Tudo indica que o teatro de cordel se tenha instalado com armas e bagagens na nossa urbe transtagana. Desta feita, é o “Auto dos pombos promíscuos” que está a constituir um autêntico êxito popular. A acção decorre há dois séculos atrás, na praça defronte à Casa das Leis. Aí se divisam os personagens do auto, em número de quatro e que passamos de imediato a descrever:
- CARIZ: Jurisconsulto local. De porte imponente, bigodudo e sempre impecavelmente vestido. Tem ar solene e desloca-se na rua, em passo cadenciado, como quem vai em procissão. Por motivos de natureza profissional, vê-se obrigado a deslocar entre zonas da malha urbana, massacradas pelos indesejáveis pombos aí aquartelados. Mora junto ao Palácio Rocha, tem escritório junto do Convento dos Desregrados e frequenta a Casa das Leis, contígua à rua da Paróquia.
- MISÉRIAS: Septuagenário reformado, antigo assalariado rural que já foi pau para toda a obra. Joga ao chinquilho com os companheiros no Rossio Rustiquês Tribal. De vez em quando, descansa num banco. Aí recebe a visita dos pombos, que lhe fazem companhia e aos quais distribui miolos de pão.
- LELO: Descansador nato, cansado das maçadas da vida, é frequentador da Casa das Leis, onde tem lugar certo no poial da entrada. Ali passa o tempo, sentado, apanhando banhos de sol e tirando umas fumaças.
- VALENTINA: Mulher robusta, de pelo na venta, habituada a lutar pelos seus direitos e por tudo aquilo em que acredita. Pragueja contra aqueles que considera serem responsáveis pelos problemas que a atormentam.
O auto consta de uma cena única, fácil de ser resumida. Cariz sai do seu escritório e surpreende Misérias a dar de comer aos pombos. Desde logo o adverte de que está a violar a legislação vigente, relativa a animais vadios. Acrescenta ainda que, apesar de o Regedor e os meirinhos fazerem vista grossa da lei, esta é para cumprir, doa a quem doer. Após ter deixado Misérias a sentir-se ainda mais pequenino, despede-se com um proverbial “Fique com Deus”. Dirige-se então para a Casa das Leis.

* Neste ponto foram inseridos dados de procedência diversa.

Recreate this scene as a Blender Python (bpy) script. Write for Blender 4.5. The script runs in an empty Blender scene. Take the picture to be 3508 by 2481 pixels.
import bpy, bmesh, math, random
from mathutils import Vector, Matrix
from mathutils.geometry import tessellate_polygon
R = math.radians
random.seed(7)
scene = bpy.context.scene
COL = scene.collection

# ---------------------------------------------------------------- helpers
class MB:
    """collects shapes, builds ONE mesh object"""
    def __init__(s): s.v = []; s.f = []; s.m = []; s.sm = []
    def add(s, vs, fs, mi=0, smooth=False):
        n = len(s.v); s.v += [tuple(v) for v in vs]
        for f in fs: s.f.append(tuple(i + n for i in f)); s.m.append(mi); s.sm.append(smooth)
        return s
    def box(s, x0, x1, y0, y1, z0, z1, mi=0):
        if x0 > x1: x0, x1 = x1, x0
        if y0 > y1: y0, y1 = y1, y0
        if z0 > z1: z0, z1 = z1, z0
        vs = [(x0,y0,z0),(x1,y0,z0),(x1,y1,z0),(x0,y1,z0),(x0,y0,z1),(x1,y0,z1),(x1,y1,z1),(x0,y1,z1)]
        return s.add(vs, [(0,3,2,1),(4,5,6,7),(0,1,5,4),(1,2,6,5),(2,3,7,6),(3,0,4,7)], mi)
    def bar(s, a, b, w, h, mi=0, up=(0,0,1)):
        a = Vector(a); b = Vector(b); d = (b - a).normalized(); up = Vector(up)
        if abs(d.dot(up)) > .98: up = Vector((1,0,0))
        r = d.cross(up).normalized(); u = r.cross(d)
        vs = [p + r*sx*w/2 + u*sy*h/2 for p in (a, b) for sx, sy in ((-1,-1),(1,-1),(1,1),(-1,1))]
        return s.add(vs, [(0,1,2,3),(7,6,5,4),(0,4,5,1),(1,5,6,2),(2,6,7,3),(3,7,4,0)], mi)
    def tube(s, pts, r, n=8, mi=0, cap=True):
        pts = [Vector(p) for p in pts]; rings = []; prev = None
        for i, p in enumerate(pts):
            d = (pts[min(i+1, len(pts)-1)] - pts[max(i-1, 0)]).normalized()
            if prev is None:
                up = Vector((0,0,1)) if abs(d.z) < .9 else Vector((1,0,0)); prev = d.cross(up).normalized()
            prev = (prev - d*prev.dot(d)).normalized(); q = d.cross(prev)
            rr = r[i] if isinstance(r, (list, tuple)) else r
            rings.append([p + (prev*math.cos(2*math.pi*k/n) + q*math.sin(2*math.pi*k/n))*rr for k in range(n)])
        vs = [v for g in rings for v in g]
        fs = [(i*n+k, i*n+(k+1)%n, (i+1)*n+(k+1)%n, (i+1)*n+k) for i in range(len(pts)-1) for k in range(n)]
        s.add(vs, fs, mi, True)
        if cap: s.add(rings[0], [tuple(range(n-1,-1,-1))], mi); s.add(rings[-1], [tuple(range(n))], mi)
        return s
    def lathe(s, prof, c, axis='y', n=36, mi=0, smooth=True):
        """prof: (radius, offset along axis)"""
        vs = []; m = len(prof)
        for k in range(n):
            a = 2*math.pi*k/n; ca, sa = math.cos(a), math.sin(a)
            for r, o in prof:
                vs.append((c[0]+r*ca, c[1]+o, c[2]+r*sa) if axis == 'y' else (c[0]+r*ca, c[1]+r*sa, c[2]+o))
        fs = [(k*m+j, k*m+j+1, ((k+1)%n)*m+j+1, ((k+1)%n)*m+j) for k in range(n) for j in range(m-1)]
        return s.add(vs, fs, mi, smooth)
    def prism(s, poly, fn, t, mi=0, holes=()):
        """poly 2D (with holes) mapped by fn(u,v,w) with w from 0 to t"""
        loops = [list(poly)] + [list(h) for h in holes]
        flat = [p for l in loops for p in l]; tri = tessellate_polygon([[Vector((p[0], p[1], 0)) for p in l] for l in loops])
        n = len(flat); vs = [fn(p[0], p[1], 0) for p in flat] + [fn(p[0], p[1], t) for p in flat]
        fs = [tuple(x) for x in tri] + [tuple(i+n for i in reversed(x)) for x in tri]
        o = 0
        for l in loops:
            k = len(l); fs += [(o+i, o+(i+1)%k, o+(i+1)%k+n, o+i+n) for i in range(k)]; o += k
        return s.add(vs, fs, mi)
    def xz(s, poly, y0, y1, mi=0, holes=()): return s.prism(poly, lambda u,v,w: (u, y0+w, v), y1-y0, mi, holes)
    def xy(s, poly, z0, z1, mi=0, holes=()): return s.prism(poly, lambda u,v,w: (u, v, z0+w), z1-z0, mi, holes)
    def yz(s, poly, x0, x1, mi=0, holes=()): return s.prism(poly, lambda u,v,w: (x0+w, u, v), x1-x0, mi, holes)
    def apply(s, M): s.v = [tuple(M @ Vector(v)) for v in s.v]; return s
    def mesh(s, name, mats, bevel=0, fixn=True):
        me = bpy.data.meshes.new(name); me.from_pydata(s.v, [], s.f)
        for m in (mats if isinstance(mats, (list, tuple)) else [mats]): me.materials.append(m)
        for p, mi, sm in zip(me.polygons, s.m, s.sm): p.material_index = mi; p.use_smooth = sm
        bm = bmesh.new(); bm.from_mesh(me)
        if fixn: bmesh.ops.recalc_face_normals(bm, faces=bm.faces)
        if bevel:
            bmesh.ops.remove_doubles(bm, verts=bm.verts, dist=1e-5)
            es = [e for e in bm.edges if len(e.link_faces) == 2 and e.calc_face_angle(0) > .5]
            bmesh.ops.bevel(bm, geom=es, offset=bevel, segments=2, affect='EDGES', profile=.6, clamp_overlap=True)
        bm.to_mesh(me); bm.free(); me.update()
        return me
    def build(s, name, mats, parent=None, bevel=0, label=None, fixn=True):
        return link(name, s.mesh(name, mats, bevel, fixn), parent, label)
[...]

À porta desta, Valentina dialoga com Lelo, o qual mostra um ar bastante aborrecido. Este, após ser questionado pelo causídico, confessa que um pombo daqueles avantajados, lhe acaba de fazer um monumental presente nas costas. Nessa altura, Valentina intervém, dizendo que está solidária com Lelo. Também ela vive com o coração nas mãos, sempre que tem roupa a corar ou a secar. Daí que declare a Cariz, que a sorte dos pombos, é ela não voar, senão já os tinha feito em fanicos. Segundo ela, o Regedor não quer saber. Acha que ele e os pombos se tratam por tu e que são unha com carne. Cariz diz estar solidário com ambos, pois no Verão passado viu um belo casaco de linho de primeira, ser bombardeado pelos malditos columbídeos. Desde então que aquela veste só tem serventia para limpar as botas de caça. Daí que Cariz tenha assumido, desde logo, o compromisso de ir falar com o Regedor, alegando que ele tem de aprender a torcer o bigode. Segundo ele, os pombos vivem à tripa forra, a gozar com as pessoas de bem e isso não pode continuar. Despede-se seguidamente dos seus comparsas de infortúnio, com o habitual “Fiquem com Deus”. Estes respondem em uníssono, com um sentido “Obrigado, Senhor Doutor. Deus lhe pague, que a gente anda em crise”.
EPÍLOGO
Qualquer semelhança com a realidade local é mera coincidência, visto que o auto reflecte uma realidade de há duzentos anos atrás.